A U.S. Embassy spokeswoman said RTI was under contract by USAID but was responsible for its own security. "USAID does not direct the security arrangements of contractors," Mirembe Nantongo said.

According to the USAID Web site, RTI has about $450 million in U.S. government contracts to work on governance projects in Iraq. USAID is a semiautonomous arm of the State Department that manages U.S. aid programs.

The deaths of the two women - including one who used the white car as a taxi to raise money for her family - came a day after the Iraqi government gave U.S. officials a report demanding hefty payments and Blackwater's ouster from Iraq for a shooting last month that left at least 17 civilians dead.

The Blackwater guards implicated in the Sept. 16 shooting also were protecting American specialists working under USAID contracts on development projects in Iraq, highlighting the difficult balance facing Western agencies trying to help rebuild Iraq while keeping their own staff safe.

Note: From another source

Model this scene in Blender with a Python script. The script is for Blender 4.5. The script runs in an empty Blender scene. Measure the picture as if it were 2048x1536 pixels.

Tuesday's killings were certain to sharpen government demands to curb the expanding array of security firms in Iraq watching over diplomats, aid groups and others - nearly all based in the United States, Britain and other Western countries - as they are increasingly seen as symbols of the lawlessness in Iraq since the U.S.-led ouster of Saddam Hussein in 2003.

Unity also has come under scrutiny before.

In March 2006, the company issued an statement of sympathy after one of its guards was blamed for shooting a 72-year-old Iraqi-born Australian, Kays Juma, at a Baghdad checkpoint.

Australian Foreign Minister Alexander Downer said Juma was killed because he was in a car that failed to stop. Unity said multinational forces and Iraqi police also were present at the checkpoint at the time.

Unity provides armed guards and security training throughout Iraq. Its heavily armed teams are Special Forces veterans from Australia, the United States, New Zealand and Britain - as well as former law enforcement officers from those countries.